Current ratio assesses a company's ability to pay its short-term liabilities with its short-term assets.

#7

What is the formula to calculate the present value of a future cash flow?

PV = FV / (1 + r)^n
Explanation

Present value (PV) represents the current worth of a future sum of money discounted at a given rate (r) over a period of time (n).

#8

Which of the following is a measure of a stock's volatility relative to the market?

Beta
Explanation

Beta measures how much a stock's returns move in relation to the market returns; it reflects the stock's systematic risk.

#9

What is the formula for calculating the Weighted Average Cost of Capital (WACC)?

WACC = (E/V) * Re + (D/V) * Rd * (1 - Tc)
Explanation

WACC represents the average rate of return a company is expected to pay to all its security holders.

#10

What is the formula for calculating the dividend growth model (DGM) or Gordon Growth Model (GGM)?

P0 = D0 / (r - g)
Explanation

DGM/GGM estimates the fair value of a stock based on the present value of expected future dividends, assuming constant growth.

#11

What does the term 'capital budgeting' refer to in corporate finance?

The process of managing a company's long-term investments
Explanation

Capital budgeting involves evaluating and selecting long-term investment projects to allocate capital resources efficiently.

#12

What is the purpose of financial leverage?

To increase a company's profitability
Explanation

Financial leverage aims to magnify returns to equity holders by using borrowed funds, potentially increasing profitability.

#13

What does the Capital Asset Pricing Model (CAPM) measure?

The cost of equity
Explanation

CAPM calculates the expected return on equity, considering risk-free rate, market risk premium, and beta.

#14

What is the formula for calculating the Cost of Equity (Re) using the Capital Asset Pricing Model (CAPM)?

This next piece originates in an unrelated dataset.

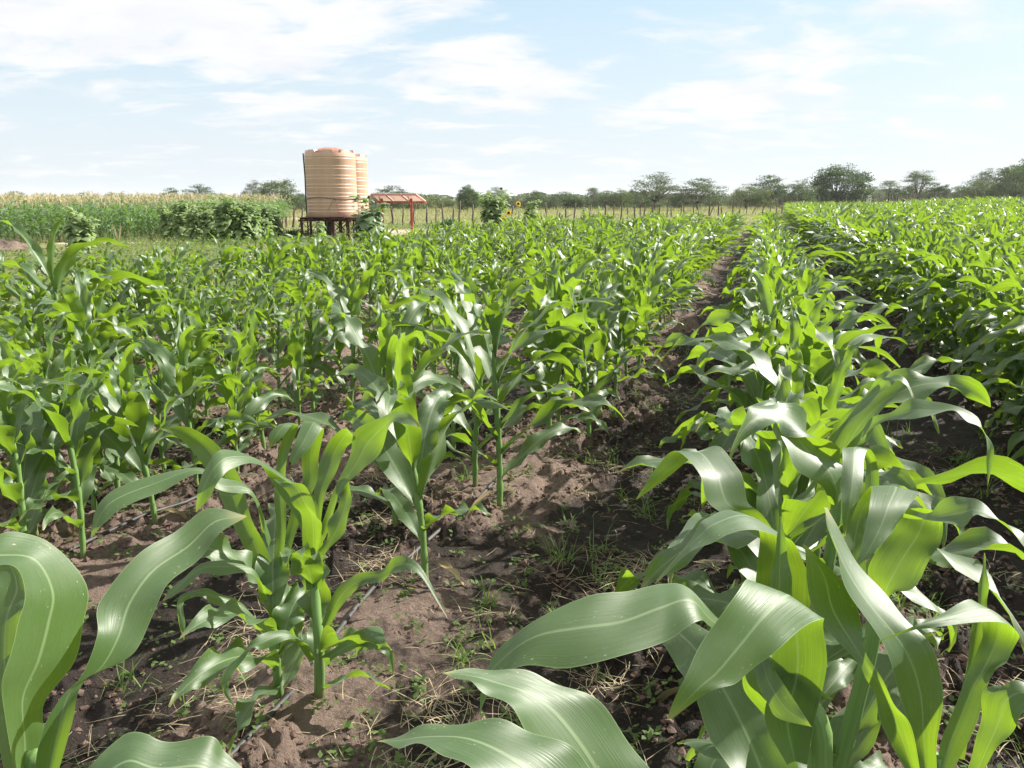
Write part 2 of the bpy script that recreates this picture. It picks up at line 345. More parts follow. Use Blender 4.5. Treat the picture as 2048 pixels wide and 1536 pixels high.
def tank_material():
    m, nt = newmat('beige_tank_plastic'); s = NT(nt); o = s.obj()
    nz = s.noise(s.scale(o, (1, 1, 0.25)), 2.4, 7, 0.65); st = s.noise(s.scale(o, (6, 6, 0.12)), 2.0, 4, 0.6)
    col = s.mix(s.mr(nz, 0.35, 0.7), C4(0.49, 0.315, 0.225), C4(0.56, 0.385, 0.29))
    col = s.mix(s.mr(st, 0.55, 0.75, 0.0, 0.55), col, C4(0.40, 0.24, 0.16))
    b = s.bsdf(col, 0.42, 0.45); s.L.new(s.bump(nz, 0.15, 0.02), b.inputs['Normal']); s.out(b.outputs[0]); return m
M['tank'] = tank_material()
M['roofm'] = simple('dusty_tank_top', (0.30, 0.13, 0.09), (0.38, 0.19, 0.14), 3, 0.6, 0.3, 0.1)

def crown_material(name, a, b_, tr_=(0.10, 0.17, 0.04)):
    m, nt = newmat(name); s = NT(nt); g = s.n('ShaderNodeNewGeometry'); info = s.n('ShaderNodeObjectInfo')
    nz = s.noise(g.outputs['Position'], 0.9, 4, 0.6)
    col = s.mix(s.mr(s.m('ADD', nz, s.m('MULTIPLY', s.m('SUBTRACT', info.outputs['Random'], 0.5), 0.35)), 0.35, 0.65), C4(*a), C4(*b_))
    b = s.bsdf(col, 0.7, 0.2); tr = s.n('ShaderNodeBsdfTranslucent'); s.set(tr.inputs[0], C4(*tr_)); mx = s.n('ShaderNodeMixShader'); mx.inputs[0].default_value = 0.25
    s.L.new(b.outputs[0], mx.inputs[1]); s.L.new(tr.outputs[0], mx.inputs[2]); s.out(mx.outputs[0]); return m
M['crown_dark'] = crown_material('dark_crown_leaves', (0.055, 0.085, 0.045), (0.12, 0.15, 0.08))
M['crown_grey'] = crown_material('grey_crown_leaves', (0.13, 0.15, 0.105), (0.23, 0.245, 0.18))
M['crown_green'] = crown_material('green_crown_leaves', (0.12, 0.16, 0.075), (0.22, 0.26, 0.13))
M['crown_pale'] = crown_material('pale_crown_leaves', (0.17, 0.195, 0.08), (0.28, 0.29, 0.14))

def ground_material():
    m, nt = newmat('field_ground'); s = NT(nt); p = s.pos()
    at = s.n('ShaderNodeAttribute', attribute_name='soil'); ap = s.n('ShaderNodeAttribute', attribute_name='sand'); aw = s.n('ShaderNodeAttribute', attribute_name='wet_shade')
    big = s.noise(p, 1.6, 5, 0.6); mid = s.noise(p, 9.0, 8, 0.65); fine = s.noise(p, 60.0, 8, 0.7); grit = s.noise(p, 240.0, 3, 0.6)
    dry = s.mix(s.mr(mid, 0.3, 0.7), C4(0.160, 0.116, 0.093), C4(0.33, 0.248, 0.203))
    dry = s.mix(s.mr(fine, 0.4, 0.7, 0, 0.6), dry, C4(0.20, 0.13, 0.105))
    wet_shade = s.mix(s.mr(mid, 0.35, 0.7), C4(0.015, 0.011, 0.009), C4(0.045, 0.032, 0.026))  # dark soil tone, shared by damp ground and painted shade
    wm = s.m('ADD', aw.outputs['Fac'], s.m('MULTIPLY', s.m('SUBTRACT', mid, 0.5), 1.3))
    wm = s.m('ADD', wm, s.m('MULTIPLY', s.m('SUBTRACT', fine, 0.5), 0.5))
    soil = s.mix(s.mr(wm, 0.30, 0.62), dry, wet_shade)
    soil = s.mix(s.mr(grit, 0.62, 0.72, 0, 0.4), soil, C4(0.42, 0.34, 0.28))
    grass = s.mix(s.mr(big, 0.35, 0.65), C4(0.16, 0.19, 0.065), C4(0.30, 0.27, 0.13))
    grass = s.mix(s.mr(fine, 0.4, 0.65, 0, 0.5), grass, C4(0.09, 0.12, 0.04))
    sand = s.mix(s.mr(mid, 0.3, 0.7), C4(0.50, 0.37, 0.30), C4(0.62, 0.50, 0.42))
    base = s.mix(at.outputs['Fac'], grass, soil); base = s.mix(ap.outputs['Fac'], base, sand)
    rg = s.mr(wm, 0.5, 0.75, 0.95, 0.72)
    b = s.bsdf(base, rg, 0.25)
    h = s.m('ADD', s.m('MULTIPLY', mid, 1.0), s.m('ADD', s.m('MULTIPLY', fine, 0.45), s.m('MULTIPLY', grit, 0.12)))
    s.L.new(s.bump(h, 1.0, 0.05), b.inputs['Normal']); s.out(b.outputs[0]); return m
M['ground'] = ground_material()

# ------------------------------------------------------------------ ground: one sheet, fine near the camera, reaching the horizon
def build_ground():
    ang = np.concatenate([np.arange(-180, -52, 3.0), np.arange(-52, 60, 0.17), np.arange(60, 180, 3.0)])
    rad = [0.0, 0.4, 0.8]
    r = 1.1
    while r < 9: rad.append(r); r *= 1.0085
    while r < 40: rad.append(r); r *= 1.02
    while r < 6000: rad.append(r); r *= 1.09
    rad = np.array(rad); A, Rr = np.meshgrid(np.radians(ang), rad)
    x = (np.sin(A) * Rr).ravel(); y = (np.cos(A) * Rr).ravel(); z = gh(x, y)
    na, nr = len(ang), len(rad); i = np.arange(nr - 1)[:, None]; j = np.arange(na)[None, :]; jn = (j + 1) % na
    Fq = np.stack([i * na + j, i * na + jn, (i + 1) * na + jn, (i + 1) * na + j], -1).reshape(-1, 4)[:, ::-1]
    soil = soil_mask(x, y)
    u, v = UV(x, y)
    sand = np.zeros_like(x)
    def blob(px, py, rx, ry, a=1.0):
        gx, gy = G(px, py); q = ((x - gx) / rx) ** 2 + ((y - gy) / ry) ** 2
        return a * (1 - smooth(0.6, 1.3, q + (fbm(x, y, 3, 9) - 0.5) * 1.2))
    for b in ((860, 464, 6.5, 3.5), (250, 486, 2.6, 1.1), (960, 462, 3.0, 2.5), (575, 437, 4, 5, 0.6)): sand = np.maximum(sand, blob(*b))
    ph = np.abs(((u - ROW0) / ROWS + 0.5) % 1.0 - 0.5) * 2          # 0 on a row, 1 in the furrow middle
    wet_shade = 0.47 + 0.30 * smooth(0.35, 0.9, ph) + (fbm(x * 1.2, y * 1.2, 3, 44) - 0.5) * 0.9 + 0.42 * smooth(0.35, 0.9, u) + 0.28 * smooth(-0.75, -0.3, u) * (1 - smooth(0.2, 0.6, u)) - 0.18 * smooth(-1.8, -3.0, u)  # damp patches, plus shade painted in beside the large row and across the right furrow
    wet_shade = wet_shade + (fbm(x * 3.3, y * 3.3, 3, 71) - 0.5) * 0.5
    wet_shade = np.where(z > 0.03, wet_shade - 0.1, wet_shade)
    gx, gy = G(20, 500); soil = np.maximum(soil, 1 - smooth(0.8, 1.6, np.hypot((x - gx + .5) / 1.5, (y - gy) / 1.0)))
    me = mk_mesh('ground', np.stack([x, y, z], -1), Fq, M['ground'], attr={'soil': soil, 'sand': sand * (1 - soil * 0.6), 'wet_shade': wet_shade})
    return tag(link('ground', me), kind='structure')
build_ground()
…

Re = Rf + (Beta * (Rm - Rf))
Explanation

CAPM-based cost of equity considers risk-free rate, market risk premium, and beta to estimate the return expected by equity investors.

#15

What is the purpose of the Modigliani-Miller theorem in corporate finance?

To determine the optimal capital structure of a company
Explanation

Modigliani-Miller theorem establishes conditions under which financial leverage does not affect a firm's value, aiding in capital structure decisions.

#16

What is the formula for calculating the Weighted Average Beta of a portfolio?

WB = (w1 * β1) + (w2 * β2) + ... + (wn * βn)
Explanation

Weighted Average Beta accounts for each asset's beta and its proportion in the portfolio, reflecting overall portfolio risk.